Jill S. (Durham, NC)
Linked Stories About A Family Bound by Love
Families, it is said, are like branches on a tree. They grow in different directions, yet their roots remain as one.
Meet the Izquierdo family. With my smattering of college Spanish, I know that izquierdo means from the left or left-handed. Who knew that it also meant "you have always been cursed"? Certainly, the Izquierdos feel that way. Papa Tavo, the family's patriarch, believes strongly that his neighbor Emiliano Contreras has placed a curse on him and his family because of his jealousy of his fortune.
In reality? The Izquierdo family – and we meet various members of it, who take their place on the stage in linked chapters – is a colorful and imperfect mixture of disparate personalities that somehow morph into one unit with the same roots.
Ruben Degollado convincingly brings these family members to life: those who have fallen prey to the excesses of religion or superstition (which, in my mind, too often are one and the same), the struggles to claim one's place in the family order, the jealousies and flirtations, the boisterous gatherings, the stories – some real, some invented – that ultimately define our history and who we are. And also the songs of courage, joy, and love that weave through the stories.
Despite the individual stories that distinguish each character, ultimately, it is the family that endures – whether it's a family with several branches or "a nation of two." My thanks to BookBrowse and W.W. Norton for enabling me to be an early reader in exchange for an honest review.
Beverly J. (Hoover, AL)
Smart, Original and Completely Absorbing!

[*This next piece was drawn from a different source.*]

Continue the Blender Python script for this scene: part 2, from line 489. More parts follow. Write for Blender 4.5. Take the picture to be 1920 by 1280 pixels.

A grippingly readable family saga using linked short stories to offer a riveting intimate glimpse into three generations of a Mexican American family as they experience the vicissitudes of life.
The family tree at the beginning of the book was my foundation to delve into the lives of the wonderfully drawn characters with their keen sense of culture and their indomitable spirit that keeps families alive.
In 1958, Octavio "Papa Tavo" Izquierdo and his pregnant wife Guadalupe "Abuelita" decide to settle in McAllen, Texas to fulfill the dreams of building a house and starting a business that will accommodate and support their future expanding family now and in the future. All was going well until a series of misfortunes happen believed caused by a curse.
This tightknit family moves us with deep insights and trials, as love soothes them through the difficulties of life and the celebrations, traditions, and faith provides the bonds of what belonging means.
A beautiful cover befits this heartful book and the Tejano culture tops off this genuine story.
Frances N. (San Francisco, CA)
Anguish below the surface
On the surface, the Izquierdo family looks like the perfect border-crossing success story. The family has grown and prospered, but the individual stories are filled with tragedy and heartbreak. While not a fun read, the stories are real and compelling and relatable.
Barbara C. (Riverside, CA)
Love Spanish in Book
I appreciated the use of Spanish in the book as I am bilingual. However, it might have annoyed me if it were a language I didn't know. I wanted to love the book, but the short-story format developed the characters in a disjointed fashion in my mind. I gathered cultural understanding through the various vignettes which I liked. However, I would have preferred a straightforward more plotted story.
Reid B. (Seattle, WA)
El amor es todo
Ruben Degollado has a well-regarded young adult novel, Throw, to his credit, and has published many stories, so it is not precisely accurate to call this his debut, yet it definitely has that feel to it. By this I do not mean that it is in any way amateurish—it is far from that— but that it has the feel of a book written with all of his soul, as if it is this that had been yearning to get out of him since he began to write.
I read an advance reader copy of this book and the description on the cover of it says, "Stories," whereas the version on websites says "A Novel." This feel curiously accurate. Because it deals with the ups and downs, ins and outs, of a single family, though these are individual stories it is as if we have been given an impressionistic view of the whole through the brushstrokes of the parts; even if the picture may not be complete, we know what we have seen. Of course, a ready compromise is available for this naming conundrum; this would not be the first book to be called "a novel in stories." In the end it hardly matters, as we have immersed ourselves into the center of this loving, frustrating, religious, profane family and regret having to leave them when we are done. This is a community of people, enmeshed, supportive, resentful, petty, warm, and cold. But as is demonstrated time and again, no matter what animosity they may have between them, if a threat from outside the family shows itself, they will come together to vanquish it.
There are disagreements, there are religious differences, there are curses and miracles. But what binds the Izquierdo family—and this novel in stories—together is love, pure and simple. What a gift Ruben Degollado has given us.